Recommended Reading

 The Entrepreneur’s Guide to Keeping  Your Sh*t Together: How to Run Your Business Without Letting it Run You, by Sherry Walling.  This rare gem focuses on a topic that is on many academics’ mind,  yet one that is rarely written about: the heavy toll that the road to success in academia can take on young researchers. This book confronts this topic head on.  Don’t let the title fool you: Academics are entrepreneurs in disguise, as they have to come up with ideas, decide which ones to pursue, recruit teams to execute that idea, and after a long roller coaster ride, be the residual claimant on the success or failure of the enterprise. The book is written by a brilliant PhD psychologist, who combines her deep understanding of the human mind with her personal experience as one-half of an eventually (!) very successful entrepreneur couple. It guides the reader into an introspective journey with its discussion of the types of people that get drawn into these careers (you will definitely see yourself in one of them!), the mental and emotional pressures faced by each type, how to get things done despite these challenges, and so on. The style is casual and very engaging, and makes for a great reading. 


137: Jung, Pauli, and the Pursuit of a Scientific Obsession, by Arthur Miller. This is a fun read about two famous scientists, physicist Wolfgang Pauli and psychologist Carl Jung, and their quest to uncover the secret of 137, which is often called the most mysterious number in Physics. 137 is a dimensionless constant whose precise value is crucial for the existence of the universe, yet explaining the origin of its value has eluded physicists and led Pauli to team up with Jung to look to psychology, spirituality, and ancient wisdom for potential explanations. Along the way, the book provides a fascinating helicopter tour of the lives of the famous physicists of the 20th century and is full of interesting (and sometimes very colorful!) anecdotes that shows the human side of well-known scientists. 


The Broken Dice, and Other Mathematical Tales of Chance, by Ivar Ekeland: A fascinating journey into chance and risk that appear under different guises in different sciences from mathematics and physics, to economics.

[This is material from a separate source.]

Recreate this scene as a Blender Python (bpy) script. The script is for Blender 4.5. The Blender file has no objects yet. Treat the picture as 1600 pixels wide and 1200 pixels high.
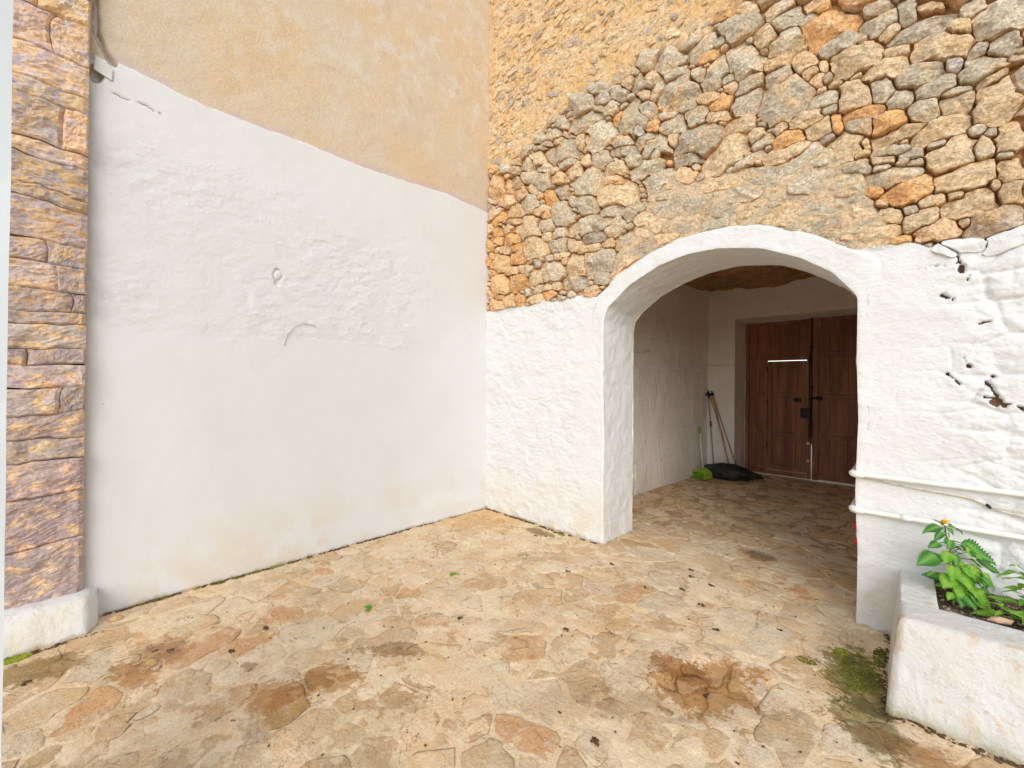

The University: An Owner’s Manual, by Henry Rosovsky: An entertaining and informative book on Academic life, written by the former Dean of Harvard’s Faculty of Arts & Sciences (and economics professor). I read this many years ago while doing my PhD and really enjoyed it. Re-reading it recently and with the benefit of some hindsight, I found it as good as the first time–despite a few parts that are a bit outdated. (As a bonus: it contains a wealth of interesting anecdotes, especially about the second part of 20th century, that might interest those working on the economics of education).


Boomerang, by Michael Lewis: A helicopter tour of European economies and their debt problems. Entertaining, Michael Lewis style.


The Calculus of Friendship, by Steven Strogatz: If you enjoyed math problems in high school, chances are you will like this book. The lifelong friendship that starts between a high school student who ends up becoming an accomplished math professor and his high school calculus teacher, chronicled through their letters spanning several decades. Many interesting math problems you may recognize along with very clever and intuitive solutions.